Der Insulaner berührt die Sembritzkistraße, den Munsterdamm und den Prellerweg. Der S-Bahnhof Priesterweg liegt in unmittelbarer Nähe des Insulaners. Seit 1951 trägt der aus Kriegstrümmern entstandene Berg offiziell seinen Namen. Namensgeber war der Kabarettist Günter Neumann. Er lebte von 1913 bis 1972. Zusammen mit der Schauspielerin Tatjana Sais, seiner Ehefrau, die von 1910 bis 1981 gelebt hatte, gab er während der Berlin-Blockade die satirische Zeitschrift „Insulaner“ heraus. Daraus entstand das Nachkriegskabarett „Die Insulaner“. Dabei handelte es sich um ein Kabarett, das in keinem festen Kulturhaus und vor Publikum aufgetreten ist. Der Radiosender RIAS brachte in der Zeit von 1948 bis 1964 regelmäßig das Programm der Insulaner heraus.
Nachdem der Berg errichtet worden war, baute man die Wilhelm-Foerster-Sternwarte auf dem Berggipfel auf. Ein Großteleskop und eine Wetterstation befinden sich auf der Plattform der Sternwarte.
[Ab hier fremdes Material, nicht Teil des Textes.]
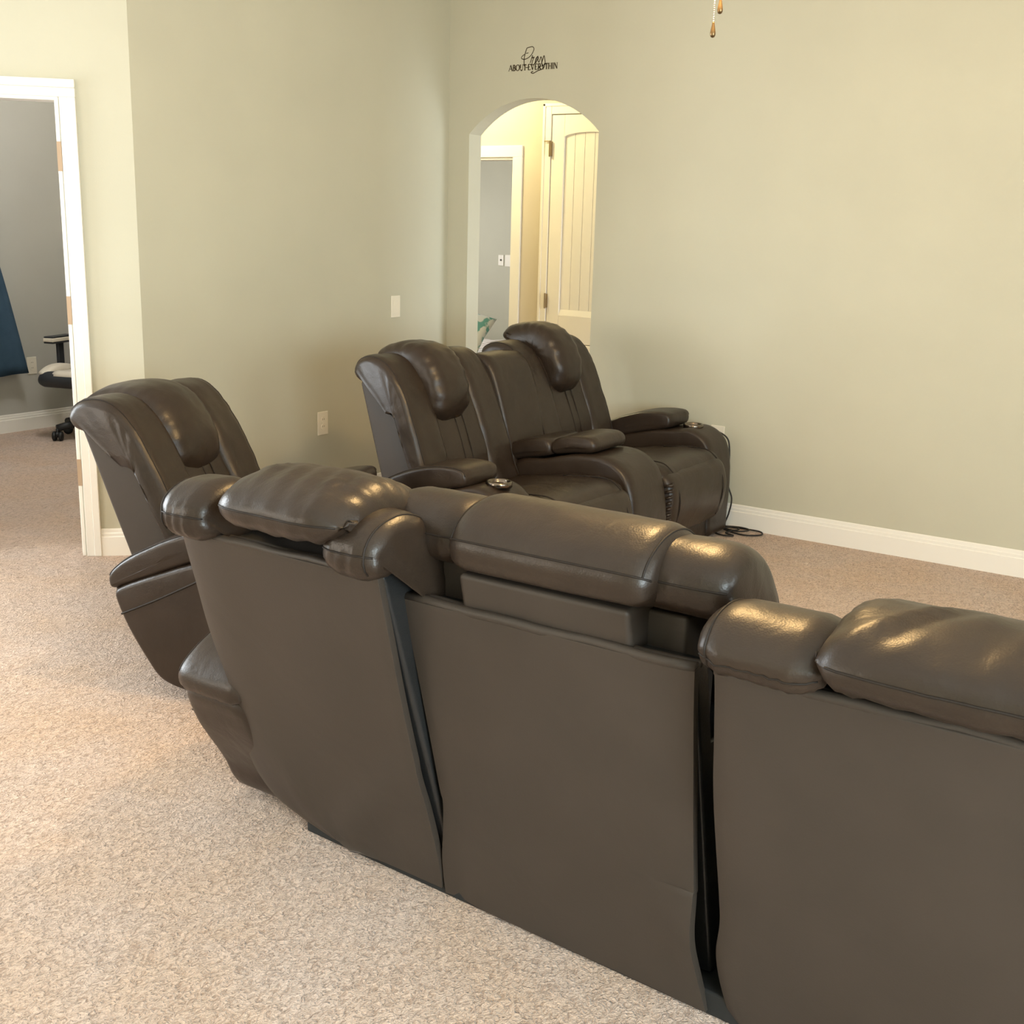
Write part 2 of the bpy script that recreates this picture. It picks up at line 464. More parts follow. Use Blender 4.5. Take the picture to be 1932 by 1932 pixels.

Sie wurde 1963 eröffnet. Zwei Jahre danach erblickte das „Planetarium am Insulaner“ das Licht der Welt. Das Planetarium und die Sternwarte sind mittlerweile geschützte Baudenkmale. Der Insulaner kann neben der bereits erwähnten Sternwarte und dem Planetarium auch eine Minigolfanlage, eine Rodelbahn und das „Sommerbad Am Insulaner“ als seine Mitbewohner benennen.
Wer heute den ehemaligen Trümmerberg besteigt, wird nicht mehr feststellen, dass der Insulaner seine Geburtsstunde hatte aufgrund der Gebäudetrümmerteile des Zweiten Weltkrieges. Der Besucher findet dort nunmehr eine reichhaltige Vegetation vor.
Ein ehemaliger Trümmerberg, der heute zur Freizeitgestaltung einlädt und den dort tätigen Mitarbeitern bzw. Pächtern im Sommerbad, im Planetarium, in der Sternwarte, der Minigolfanlage und der Rodelbahn Lohn und Verdienst einbringt; eine der zahlreichen Berliner Begebenheiten.